# PROBLEM DESCRIPTION
Restate all the material verbatim, except for the pictures.

# COLLECTED MATERIAL
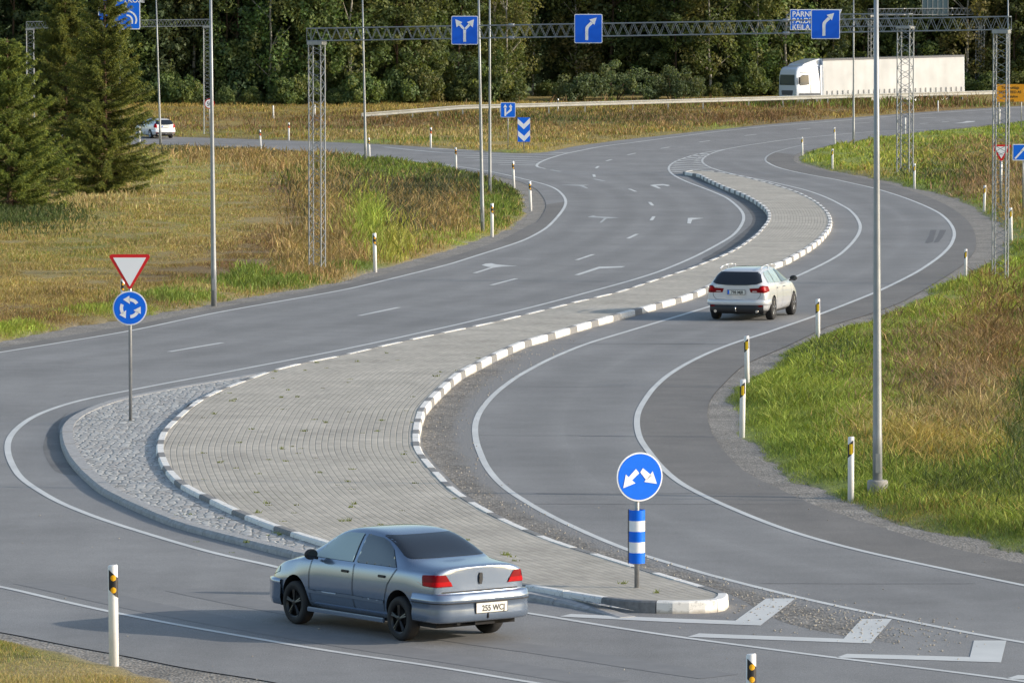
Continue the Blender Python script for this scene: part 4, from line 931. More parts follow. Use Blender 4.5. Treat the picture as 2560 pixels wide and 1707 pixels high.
# big advance direction sign on the left gantry
pc = at(298, 20, A4.y - .6); S = F_PX / pc.y; w_, h_ = 105 / S, 108 / S
t = thing("direction_sign", "big blue roundabout map sign lettered KOSE on the far left gantry above the spruce", "direction sign", (pc.x, pc.y, pc.z))
p = panel(t, rrect(w_, h_, .12), rrect(w_ - .12, h_ - .12, .09), [], w_, h_, fm=M['blue'])
sx_ = 1 / 16.8 / S; X_ = lambda px: (px / 16.8 - 58) / S; Z_ = lambda py: (20 - py / 16.8) / S     # from the enlarged view
def arc(cx, cy, r0, r1, a0, a1, n=14):
    A_ = [R(a0 + (a1 - a0) * i / n) for i in range(n + 1)]
    return [(X_(cx + r0 * math.cos(a)), Z_(cy - r0 * math.sin(a))) for a in A_] + [(X_(cx + r1 * math.cos(a)), Z_(cy - r1 * math.sin(a))) for a in A_[::-1]]
def strip(name, pts, mat=M['signw']):
    bm = bmesh.new(); h2 = len(pts) // 2
    for i in range(h2 - 1):
        q = [pts[i], pts[i + 1], pts[-2 - i], pts[-1 - i]]; vs = [bm.verts.new((x, -.024, z)) for x, z in q]; bm.faces.new(vs)
    obj(name, bm, mat, p)
strip("arrow", arc(1300, 870, 430, 360, 0, 125)); strip("arrow", arc(1300, 870, 250, 180, 0, 95))
strip("arrow", [(X_(1690), Z_(1010)), (X_(1730), Z_(870)), (X_(1660), Z_(870)), (X_(1625), Z_(1010))]); strip("arrow", [(X_(1548), Z_(1010)), (X_(1550), Z_(870)), (X_(1480), Z_(870)), (X_(1490), Z_(1010))])
for P in ([(1230,20),(1315,170),(1270,170),(1225,175),(1165,180)], [(1215,170),(1275,170),(1300,340),(1400,450),(1290,460),(1240,350)], [(770,660),(920,570),(940,720)], [(930,640),(1010,670),(1075,520),(1040,500)]):
    bm = bmesh.new(); prism(bm, [(X_(a), Z_(b)) for a, b in P], -.026, -.020); obj("arrow", bm, M['signw'], p)
text_part("KOSE", .50, M['signw'], p, X_(1340), Z_(115), sx=.95)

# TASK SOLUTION
Continue the Blender Python script for this scene: part 4, from line 931. More parts follow. Use Blender 4.5. Treat the picture as 2560 pixels wide and 1707 pixels high.
# big advance direction sign on the left gantry
pc = at(298, 20, A4.y - .6); S = F_PX / pc.y; w_, h_ = 105 / S, 108 / S
t = thing("direction_sign", "big blue roundabout map sign lettered KOSE on the far left gantry above the spruce", "direction sign", (pc.x, pc.y, pc.z))
p = panel(t, rrect(w_, h_, .12), rrect(w_ - .12, h_ - .12, .09), [], w_, h_, fm=M['blue'])
sx_ = 1 / 16.8 / S; X_ = lambda px: (px / 16.8 - 58) / S; Z_ = lambda py: (20 - py / 16.8) / S     # from the enlarged view
def arc(cx, cy, r0, r1, a0, a1, n=14):
    A_ = [R(a0 + (a1 - a0) * i / n) for i in range(n + 1)]
    return [(X_(cx + r0 * math.cos(a)), Z_(cy - r0 * math.sin(a))) for a in A_] + [(X_(cx + r1 * math.cos(a)), Z_(cy - r1 * math.sin(a))) for a in A_[::-1]]
def strip(name, pts, mat=M['signw']):
    bm = bmesh.new(); h2 = len(pts) // 2
    for i in range(h2 - 1):
        q = [pts[i], pts[i + 1], pts[-2 - i], pts[-1 - i]]; vs = [bm.verts.new((x, -.024, z)) for x, z in q]; bm.faces.new(vs)
    obj(name, bm, mat, p)
strip("arrow", arc(1300, 870, 430, 360, 0, 125)); strip("arrow", arc(1300, 870, 250, 180, 0, 95))
strip("arrow", [(X_(1690), Z_(1010)), (X_(1730), Z_(870)), (X_(1660), Z_(870)), (X_(1625), Z_(1010))]); strip("arrow", [(X_(1548), Z_(1010)), (X_(1550), Z_(870)), (X_(1480), Z_(870)), (X_(1490), Z_(1010))])
for P in ([(1230,20),(1315,170),(1270,170),(1225,175),(1165,180)], [(1215,170),(1275,170),(1300,340),(1400,450),(1290,460),(1240,350)], [(770,660),(920,570),(940,720)], [(930,640),(1010,670),(1075,520),(1040,500)]):
    bm = bmesh.new(); prism(bm, [(X_(a), Z_(b)) for a, b in P], -.026, -.020); obj("arrow", bm, M['signw'], p)
text_part("KOSE", .50, M['signw'], p, X_(1340), Z_(115), sx=.95)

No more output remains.